Le groupe CRC propose une nouvelle ambition, qui vise à construire la politique agricole et alimentaire européenne du XXIe siècle. Dès maintenant, la mise en place d’outils de régulation des marchés, des stocks européens de sécurité alimentaire et de mesures contre la spéculation est nécessaire. Nous portons une politique agricole au service d’une agriculture de qualité et reconnaissant le droit à une juste rémunération du travail, ce qui passe notamment par la répartition de la valeur ajoutée dans les filières.
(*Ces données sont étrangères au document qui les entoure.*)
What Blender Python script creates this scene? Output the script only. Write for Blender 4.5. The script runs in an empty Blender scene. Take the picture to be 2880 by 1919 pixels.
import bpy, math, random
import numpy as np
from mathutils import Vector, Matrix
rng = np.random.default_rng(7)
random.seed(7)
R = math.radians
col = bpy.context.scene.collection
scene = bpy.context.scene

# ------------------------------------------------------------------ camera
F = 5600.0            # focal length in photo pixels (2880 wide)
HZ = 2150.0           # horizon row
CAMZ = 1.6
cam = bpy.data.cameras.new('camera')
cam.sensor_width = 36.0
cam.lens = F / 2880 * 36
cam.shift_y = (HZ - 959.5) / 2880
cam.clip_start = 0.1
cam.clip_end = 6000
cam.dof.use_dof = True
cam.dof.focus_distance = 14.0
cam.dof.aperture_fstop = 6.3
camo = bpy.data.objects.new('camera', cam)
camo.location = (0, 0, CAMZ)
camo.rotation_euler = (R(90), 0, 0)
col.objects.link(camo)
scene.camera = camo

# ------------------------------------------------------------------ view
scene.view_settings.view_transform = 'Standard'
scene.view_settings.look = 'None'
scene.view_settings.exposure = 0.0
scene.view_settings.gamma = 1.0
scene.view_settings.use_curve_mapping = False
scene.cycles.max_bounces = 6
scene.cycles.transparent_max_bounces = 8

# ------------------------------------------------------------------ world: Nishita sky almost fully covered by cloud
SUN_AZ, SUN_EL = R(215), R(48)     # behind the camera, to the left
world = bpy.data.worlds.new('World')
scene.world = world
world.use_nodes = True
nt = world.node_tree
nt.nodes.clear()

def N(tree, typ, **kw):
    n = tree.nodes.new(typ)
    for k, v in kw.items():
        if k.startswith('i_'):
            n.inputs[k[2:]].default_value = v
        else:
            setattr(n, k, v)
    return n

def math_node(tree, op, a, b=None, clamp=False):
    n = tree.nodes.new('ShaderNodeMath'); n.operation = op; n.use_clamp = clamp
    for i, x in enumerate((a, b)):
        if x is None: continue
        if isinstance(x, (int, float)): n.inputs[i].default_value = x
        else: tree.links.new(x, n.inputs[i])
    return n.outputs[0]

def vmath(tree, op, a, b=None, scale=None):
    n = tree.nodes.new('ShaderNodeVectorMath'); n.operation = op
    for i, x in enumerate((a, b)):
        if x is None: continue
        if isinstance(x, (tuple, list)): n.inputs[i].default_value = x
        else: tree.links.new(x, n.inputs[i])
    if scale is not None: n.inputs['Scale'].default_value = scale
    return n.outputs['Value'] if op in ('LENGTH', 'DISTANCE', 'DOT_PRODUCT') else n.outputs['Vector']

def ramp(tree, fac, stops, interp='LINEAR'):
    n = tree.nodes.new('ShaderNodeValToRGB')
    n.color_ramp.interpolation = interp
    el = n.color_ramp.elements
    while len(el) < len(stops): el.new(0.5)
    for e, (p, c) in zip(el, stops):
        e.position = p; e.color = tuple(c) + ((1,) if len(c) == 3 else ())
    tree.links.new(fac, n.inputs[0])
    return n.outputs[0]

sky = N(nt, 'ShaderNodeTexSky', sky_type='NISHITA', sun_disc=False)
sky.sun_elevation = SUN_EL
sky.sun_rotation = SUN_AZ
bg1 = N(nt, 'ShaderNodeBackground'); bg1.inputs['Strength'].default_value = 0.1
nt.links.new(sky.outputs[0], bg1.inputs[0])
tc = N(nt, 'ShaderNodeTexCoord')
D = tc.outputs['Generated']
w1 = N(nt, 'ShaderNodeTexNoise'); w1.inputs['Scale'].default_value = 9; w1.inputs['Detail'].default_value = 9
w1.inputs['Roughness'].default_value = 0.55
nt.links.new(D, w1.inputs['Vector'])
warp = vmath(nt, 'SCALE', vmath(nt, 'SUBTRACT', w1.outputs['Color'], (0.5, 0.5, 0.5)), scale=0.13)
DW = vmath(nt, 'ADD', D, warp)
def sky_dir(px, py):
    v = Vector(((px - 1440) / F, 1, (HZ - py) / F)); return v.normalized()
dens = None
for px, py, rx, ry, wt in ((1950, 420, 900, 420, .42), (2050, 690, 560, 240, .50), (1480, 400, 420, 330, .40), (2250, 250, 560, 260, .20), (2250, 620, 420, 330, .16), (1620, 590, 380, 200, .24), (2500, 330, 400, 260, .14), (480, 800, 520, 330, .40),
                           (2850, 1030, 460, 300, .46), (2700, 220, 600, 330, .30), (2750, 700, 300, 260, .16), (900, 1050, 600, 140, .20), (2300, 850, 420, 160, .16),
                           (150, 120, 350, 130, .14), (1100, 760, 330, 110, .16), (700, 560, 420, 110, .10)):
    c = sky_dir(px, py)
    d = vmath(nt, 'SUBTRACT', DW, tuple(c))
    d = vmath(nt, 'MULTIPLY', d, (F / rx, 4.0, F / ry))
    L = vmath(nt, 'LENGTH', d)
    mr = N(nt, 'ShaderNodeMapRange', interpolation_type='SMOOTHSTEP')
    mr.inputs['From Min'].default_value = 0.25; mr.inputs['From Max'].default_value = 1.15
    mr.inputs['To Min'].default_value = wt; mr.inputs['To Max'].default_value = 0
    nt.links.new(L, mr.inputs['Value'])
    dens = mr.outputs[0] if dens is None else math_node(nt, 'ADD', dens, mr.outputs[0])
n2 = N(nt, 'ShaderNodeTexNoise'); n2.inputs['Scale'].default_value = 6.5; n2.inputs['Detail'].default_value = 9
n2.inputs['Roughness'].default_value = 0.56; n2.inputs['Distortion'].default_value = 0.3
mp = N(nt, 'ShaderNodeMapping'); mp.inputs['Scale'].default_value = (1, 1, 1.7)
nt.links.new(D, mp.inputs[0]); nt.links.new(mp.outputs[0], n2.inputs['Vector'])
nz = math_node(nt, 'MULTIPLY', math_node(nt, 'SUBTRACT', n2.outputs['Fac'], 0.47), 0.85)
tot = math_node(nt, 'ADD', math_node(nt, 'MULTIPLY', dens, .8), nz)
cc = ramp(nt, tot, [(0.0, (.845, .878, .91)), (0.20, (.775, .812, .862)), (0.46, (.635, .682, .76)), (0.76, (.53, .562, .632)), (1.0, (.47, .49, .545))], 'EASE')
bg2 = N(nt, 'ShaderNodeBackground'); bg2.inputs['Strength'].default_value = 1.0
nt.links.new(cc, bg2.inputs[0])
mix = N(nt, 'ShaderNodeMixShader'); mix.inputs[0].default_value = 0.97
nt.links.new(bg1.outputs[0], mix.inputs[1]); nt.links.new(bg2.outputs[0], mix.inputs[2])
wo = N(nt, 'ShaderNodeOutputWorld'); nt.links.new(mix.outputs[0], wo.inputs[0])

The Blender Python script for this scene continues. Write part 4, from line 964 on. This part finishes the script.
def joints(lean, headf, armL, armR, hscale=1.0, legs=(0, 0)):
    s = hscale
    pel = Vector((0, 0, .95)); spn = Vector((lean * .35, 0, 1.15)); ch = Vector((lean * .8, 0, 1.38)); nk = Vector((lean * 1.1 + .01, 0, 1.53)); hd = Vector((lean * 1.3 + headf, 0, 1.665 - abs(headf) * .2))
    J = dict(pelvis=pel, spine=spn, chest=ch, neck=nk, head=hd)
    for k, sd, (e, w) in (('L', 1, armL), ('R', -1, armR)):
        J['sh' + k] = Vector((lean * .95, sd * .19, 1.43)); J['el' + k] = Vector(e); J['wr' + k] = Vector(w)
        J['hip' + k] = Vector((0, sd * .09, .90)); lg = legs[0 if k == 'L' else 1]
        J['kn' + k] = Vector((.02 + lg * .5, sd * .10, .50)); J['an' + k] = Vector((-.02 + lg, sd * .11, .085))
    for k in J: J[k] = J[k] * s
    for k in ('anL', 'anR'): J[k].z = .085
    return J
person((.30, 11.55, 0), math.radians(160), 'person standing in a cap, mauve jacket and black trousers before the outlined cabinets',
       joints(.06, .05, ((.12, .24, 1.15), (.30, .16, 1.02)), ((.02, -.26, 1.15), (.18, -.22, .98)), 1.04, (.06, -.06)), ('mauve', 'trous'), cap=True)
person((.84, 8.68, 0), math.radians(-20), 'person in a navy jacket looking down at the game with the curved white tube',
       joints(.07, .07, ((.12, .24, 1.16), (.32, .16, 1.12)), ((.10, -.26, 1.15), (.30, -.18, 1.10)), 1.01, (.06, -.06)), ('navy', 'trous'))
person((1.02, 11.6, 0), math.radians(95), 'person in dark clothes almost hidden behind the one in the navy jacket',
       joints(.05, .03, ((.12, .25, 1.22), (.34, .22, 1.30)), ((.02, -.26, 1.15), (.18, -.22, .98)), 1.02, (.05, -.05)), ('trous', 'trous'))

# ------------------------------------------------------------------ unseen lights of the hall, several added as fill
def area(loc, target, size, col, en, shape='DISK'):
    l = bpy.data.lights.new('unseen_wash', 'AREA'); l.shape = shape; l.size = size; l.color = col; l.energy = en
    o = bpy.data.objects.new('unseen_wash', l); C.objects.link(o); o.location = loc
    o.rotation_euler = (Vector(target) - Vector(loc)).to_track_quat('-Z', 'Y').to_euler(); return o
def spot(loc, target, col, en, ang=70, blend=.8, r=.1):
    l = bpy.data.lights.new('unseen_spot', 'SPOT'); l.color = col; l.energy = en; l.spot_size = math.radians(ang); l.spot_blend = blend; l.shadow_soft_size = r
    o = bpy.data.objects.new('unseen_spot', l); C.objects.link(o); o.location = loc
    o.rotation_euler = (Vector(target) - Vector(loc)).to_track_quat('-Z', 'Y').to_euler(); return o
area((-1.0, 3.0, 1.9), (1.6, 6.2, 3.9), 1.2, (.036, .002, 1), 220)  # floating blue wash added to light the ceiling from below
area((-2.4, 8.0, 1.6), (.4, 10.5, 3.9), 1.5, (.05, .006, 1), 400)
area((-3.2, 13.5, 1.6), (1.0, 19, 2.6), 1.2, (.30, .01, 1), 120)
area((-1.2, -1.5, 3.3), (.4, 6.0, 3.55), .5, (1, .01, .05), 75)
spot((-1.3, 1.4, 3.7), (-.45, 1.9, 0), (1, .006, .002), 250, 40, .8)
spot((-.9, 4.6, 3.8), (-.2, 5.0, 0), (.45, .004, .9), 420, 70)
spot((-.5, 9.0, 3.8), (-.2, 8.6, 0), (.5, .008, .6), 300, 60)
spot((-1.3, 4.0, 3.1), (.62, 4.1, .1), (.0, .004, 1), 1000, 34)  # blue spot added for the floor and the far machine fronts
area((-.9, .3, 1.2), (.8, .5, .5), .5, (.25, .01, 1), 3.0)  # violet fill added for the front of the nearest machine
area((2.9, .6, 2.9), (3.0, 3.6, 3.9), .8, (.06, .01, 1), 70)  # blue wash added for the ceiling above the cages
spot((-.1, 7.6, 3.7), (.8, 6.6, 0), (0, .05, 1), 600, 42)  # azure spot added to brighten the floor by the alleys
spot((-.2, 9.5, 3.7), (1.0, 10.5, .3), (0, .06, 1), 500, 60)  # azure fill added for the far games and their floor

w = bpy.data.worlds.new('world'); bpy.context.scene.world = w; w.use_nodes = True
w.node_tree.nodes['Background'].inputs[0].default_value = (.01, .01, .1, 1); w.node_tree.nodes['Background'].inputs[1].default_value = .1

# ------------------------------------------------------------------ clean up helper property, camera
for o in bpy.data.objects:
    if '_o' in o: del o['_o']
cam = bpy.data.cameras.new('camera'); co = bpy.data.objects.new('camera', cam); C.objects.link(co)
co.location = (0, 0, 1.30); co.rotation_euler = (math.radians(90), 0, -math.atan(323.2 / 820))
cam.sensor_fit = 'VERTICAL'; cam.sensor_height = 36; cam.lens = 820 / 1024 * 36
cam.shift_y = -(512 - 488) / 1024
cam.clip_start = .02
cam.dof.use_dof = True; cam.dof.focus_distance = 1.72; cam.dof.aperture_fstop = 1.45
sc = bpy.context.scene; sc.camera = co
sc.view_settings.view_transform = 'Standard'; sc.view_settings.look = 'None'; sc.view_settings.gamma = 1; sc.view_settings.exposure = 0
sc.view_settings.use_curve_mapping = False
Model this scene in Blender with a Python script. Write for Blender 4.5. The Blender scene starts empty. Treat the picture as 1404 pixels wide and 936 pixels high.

Pour pouvoir récolter, il faut semer ! Aussi, alors que la campagne PAC 2015 n’est toujours pas close, nous proposons de remplacer les coûteux et complexes systèmes de paiement actuels par un système simplifié. Il est primordial de maintenir une intervention publique afin de garantir un prix « plancher » ou un « filet de sécurité » se limitant à des circonstances exceptionnelles. Il faudrait supprimer ou réduire les contradictions entre les programmes comme le soutien à l’agriculture intensive et les taxes sur la pollution, ou comme les paiements élevés aux cultures arables et les modestes aides agroenvironnementales. Il s’agit de mettre du bon sens dans l’ensemble de nos réglementations pour qu’elles cessent d’être contre-productives, tout en rendant concret, très rapidement, le contenu des différentes mesures d’accompagnement.

Dans notre secteur agricole, les prochaines années vont être décisives pour garder des exploitations et des agriculteurs. Maintenir et maîtriser les volumes de production, soutenir l’investissement, c’est soutenir l’agriculture, mais c’est aussi soutenir la richesse économique et sociale de notre pays ; c’est dynamiser tous nos territoires ! Notre agriculture a besoin de signes pour retrouver confiance en l’avenir, mais elle attend un revenu, une plus juste rémunération par le marché, ainsi que de la stabilité.